• DIRECTIONS
Reproduce the material word for word; the images stay out.
________
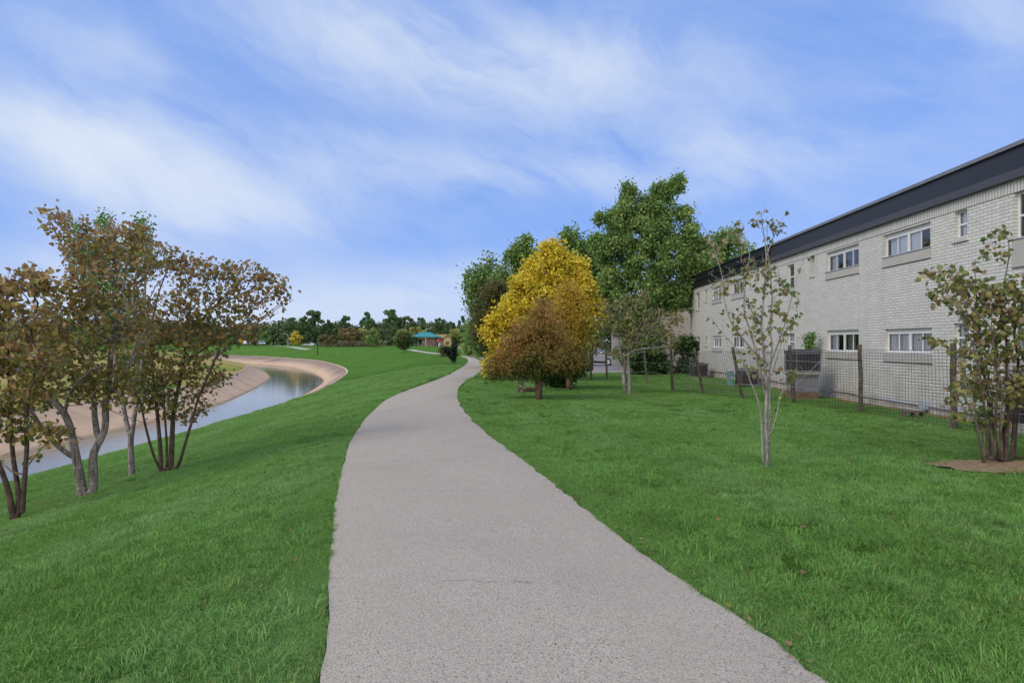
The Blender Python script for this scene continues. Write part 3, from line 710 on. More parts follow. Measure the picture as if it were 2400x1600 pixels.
acn = condenser((9.62, 10.9, float(zt(9.3, 10.9)) + .16), BA, .62, .9, .68, 'grey air conditioner on a concrete pad behind the multi-stem bush', flat_mat('ac_casing_light', (0.36, 0.36, 0.38), .5))
m = MB(); m.box((9.2, 10.35, -.05), (9.72, 11.45, .155)); tag(m.build('concrete_pad', mConc, bevel=.01), 'concrete pad under the air conditioner behind the multi-stem bush', 'concrete pad')
mTeal = flat_mat('teal_paint', (0.14, 0.27, 0.28), .5)
ub = thing('utility_box', 'narrow teal utility box standing against the brick wall behind the leaning posts', 'utility box', (9.0, 24.6, float(zt(9, 24.6))))
m = MB(); m.box((-.1, -.12, 0), (.1, .12, .60)); m.build('cabinet', mTeal, ub, bevel=.008)
m = MB(); m.box((-.115, -.135, .601), (.115, .135, .64)); m.build('lid', mTeal, ub, bevel=.006); m = MB(); m.box((-.04, -.131, .3), (.04, -.121, .42)); m.build('latch', mPipe, ub)
# cinder block
cb = MB(); X0, Y0, Z0 = 9.0, 13.35, float(zt(9, 13.3)) - .01
L_, W_, H_ = .40, .2, .19
cb.box((0, 0, 0), (L_, .03, H_)); cb.box((0, W_ - .03, 0), (L_, W_, H_))
for x in (0, .185, .37): cb.box((x, .031, 0), (x + .03, W_ - .031, H_))
o = cb.build('cinder_block', flat_mat('brown_cinder', (0.15, 0.125, 0.10), .95, var=.2, scale=12, bmp=.5)); o.location = (X0 - .15, Y0 + .02, Z0); o.rotation_euler = (R(90), 0, R(-8)); o.location.z += .0; o.location.y += .2
tag(o, 'brown hollow cinder block lying on the soil below the grey electric box', 'block')
# dark bags by the wall behind the sapling
mBag, t, p = new_mat('black_bag'); p.inputs['Base Color'].default_value = (.012, .012, .014, 1); p.inputs['Roughness'].default_value = .3; g = t.n('ShaderNodeNewGeometry'); bump(t, p, t.noise(g.outputs['Position'], 9, 5, .6, 1.5), .8, .05)
def bag(loc, r, label, seed):
    rg = np.random.default_rng(seed); nu, nv = 18, 12; V = []
    for j in range(nv + 1):
        ph = math.pi * j / nv
        for i in range(nu):
            th_ = 2 * math.pi * i / nu; q = 1 + .10 * math.sin(3 * th_ + seed) * math.sin(ph) + rg.normal(0, .03)
            z = math.cos(ph); zz = max(z, -.55) * .8 + (.5 * max(0, z - .85) * 3)
            V.append((loc[0] + r * 1.2 * q * math.sin(ph) * math.cos(th_), loc[1] + r * q * math.sin(ph) * math.sin(th_), loc[2] + r * (.44 + zz)))
    fs = [[j * nu + i, (j + 1) * nu + i, (j + 1) * nu + (i + 1) % nu, j * nu + (i + 1) % nu] for j in range(nv) for i in range(nu)]
    o = mesh_np('trash_bag', np.array(V), np.array(fs), mBag, smooth=True); return tag(o, label, 'bag', 'black bags at the foot of the wall')
for k, (px, py, r, lb) in enumerate([(1752, 899, .16, 'left black bag at the foot of the wall, nearer the leaning post'), (1778, 903, .20, 'larger black bag at the foot of the wall, right behind the sapling stems')]):
    bag(hit(px, py), r, lb, k + 3)
# cable loop by the far condenser
m = MB(); c_ = hit(1656, 884)
pts = [np.array([c_[0] - .15 + .22 * math.sin(a) * .6, c_[1], c_[2] + .30 + .28 * math.cos(a)]) for a in np.linspace(-2.6, 2.6, 14)]
for a, b in zip(pts[:-1], pts[1:]): m.bar(a, b, .025, 6)
tag(m.build('drain_pipe', mPipe), 'small curved grey pipe beside the far air conditioner', 'pipe')
c_ = hit(1602, 872)
m = MB(); m.box((c_[0] - .55, c_[1], c_[2] - .05), (c_[0] + .45, c_[1] + .25, c_[2] + .17)); 
o = m.build('painted_kerb', flat_mat('red_paint', (0.42, 0.085, 0.035), .6, var=.2, scale=5), bevel=.02); tag(o, 'low red painted kerb block by the corner of the cream building', 'kerb')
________
• FULL RESPONSE
The Blender Python script for this scene continues. Write part 3, from line 710 on. More parts follow. Measure the picture as if it were 2400x1600 pixels.
acn = condenser((9.62, 10.9, float(zt(9.3, 10.9)) + .16), BA, .62, .9, .68, 'grey air conditioner on a concrete pad behind the multi-stem bush', flat_mat('ac_casing_light', (0.36, 0.36, 0.38), .5))
m = MB(); m.box((9.2, 10.35, -.05), (9.72, 11.45, .155)); tag(m.build('concrete_pad', mConc, bevel=.01), 'concrete pad under the air conditioner behind the multi-stem bush', 'concrete pad')
mTeal = flat_mat('teal_paint', (0.14, 0.27, 0.28), .5)
ub = thing('utility_box', 'narrow teal utility box standing against the brick wall behind the leaning posts', 'utility box', (9.0, 24.6, float(zt(9, 24.6))))
m = MB(); m.box((-.1, -.12, 0), (.1, .12, .60)); m.build('cabinet', mTeal, ub, bevel=.008)
m = MB(); m.box((-.115, -.135, .601), (.115, .135, .64)); m.build('lid', mTeal, ub, bevel=.006); m = MB(); m.box((-.04, -.131, .3), (.04, -.121, .42)); m.build('latch', mPipe, ub)
# cinder block
cb = MB(); X0, Y0, Z0 = 9.0, 13.35, float(zt(9, 13.3)) - .01
L_, W_, H_ = .40, .2, .19
cb.box((0, 0, 0), (L_, .03, H_)); cb.box((0, W_ - .03, 0), (L_, W_, H_))
for x in (0, .185, .37): cb.box((x, .031, 0), (x + .03, W_ - .031, H_))
o = cb.build('cinder_block', flat_mat('brown_cinder', (0.15, 0.125, 0.10), .95, var=.2, scale=12, bmp=.5)); o.location = (X0 - .15, Y0 + .02, Z0); o.rotation_euler = (R(90), 0, R(-8)); o.location.z += .0; o.location.y += .2
tag(o, 'brown hollow cinder block lying on the soil below the grey electric box', 'block')
# dark bags by the wall behind the sapling
mBag, t, p = new_mat('black_bag'); p.inputs['Base Color'].default_value = (.012, .012, .014, 1); p.inputs['Roughness'].default_value = .3; g = t.n('ShaderNodeNewGeometry'); bump(t, p, t.noise(g.outputs['Position'], 9, 5, .6, 1.5), .8, .05)
def bag(loc, r, label, seed):
    rg = np.random.default_rng(seed); nu, nv = 18, 12; V = []
    for j in range(nv + 1):
        ph = math.pi * j / nv
        for i in range(nu):
            th_ = 2 * math.pi * i / nu; q = 1 + .10 * math.sin(3 * th_ + seed) * math.sin(ph) + rg.normal(0, .03)
            z = math.cos(ph); zz = max(z, -.55) * .8 + (.5 * max(0, z - .85) * 3)
            V.append((loc[0] + r * 1.2 * q * math.sin(ph) * math.cos(th_), loc[1] + r * q * math.sin(ph) * math.sin(th_), loc[2] + r * (.44 + zz)))
    fs = [[j * nu + i, (j + 1) * nu + i, (j + 1) * nu + (i + 1) % nu, j * nu + (i + 1) % nu] for j in range(nv) for i in range(nu)]
    o = mesh_np('trash_bag', np.array(V), np.array(fs), mBag, smooth=True); return tag(o, label, 'bag', 'black bags at the foot of the wall')
for k, (px, py, r, lb) in enumerate([(1752, 899, .16, 'left black bag at the foot of the wall, nearer the leaning post'), (1778, 903, .20, 'larger black bag at the foot of the wall, right behind the sapling stems')]):
    bag(hit(px, py), r, lb, k + 3)
# cable loop by the far condenser
m = MB(); c_ = hit(1656, 884)
pts = [np.array([c_[0] - .15 + .22 * math.sin(a) * .6, c_[1], c_[2] + .30 + .28 * math.cos(a)]) for a in np.linspace(-2.6, 2.6, 14)]
for a, b in zip(pts[:-1], pts[1:]): m.bar(a, b, .025, 6)
tag(m.build('drain_pipe', mPipe), 'small curved grey pipe beside the far air conditioner', 'pipe')
c_ = hit(1602, 872)
m = MB(); m.box((c_[0] - .55, c_[1], c_[2] - .05), (c_[0] + .45, c_[1] + .25, c_[2] + .17)); 
o = m.build('painted_kerb', flat_mat('red_paint', (0.42, 0.085, 0.035), .6, var=.2, scale=5), bevel=.02); tag(o, 'low red painted kerb block by the corner of the cream building', 'kerb')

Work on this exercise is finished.